If it bothers you sufficiently, you may consider most health plans to be the sum of a "real insurance" policy and a routine health discount plan. There are health plans that truly avoid assuming substantial risk, although they do so by getting providers to assume the risk. Those plans do retain the risk of providers in their network going bankrupt where prepaid capitation would be lost.

Do the insurance companies pay for safety equipment or training in their customer's workplaces? No.

Employers pay those costs themselves in return for rate reductions. Not sure how that differs from any of my other comparisons (auto, life, homeowner's).

I think you have to admit that one's health care premiums have nothing to do with that individual's "actuarial" risk to the insurance company. There is not a single form of insurance that follows that pattern.

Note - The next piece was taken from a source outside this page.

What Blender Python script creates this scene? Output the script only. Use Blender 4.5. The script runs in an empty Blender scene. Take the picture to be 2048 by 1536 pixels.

NONE.

They forego revenue in exchange for the loss control. It's economically equivalent. This is like those discussions of whether taxes that are charged directly to businesses are paid by the business or by their customers.

As for the other, I admit health care insurance has its own peculiarities that make it a distinct field of insurance. And, no, your last assertion is incorrect. I have the advantage of having actually worked in the group pricing department of a major health insurer, so I'm not just speculating here. In lieu of further banging my head against the wall, I'll point out that the syllabi for the SOA's actuarial exams are available to the general public - just look in the "education" section of their site.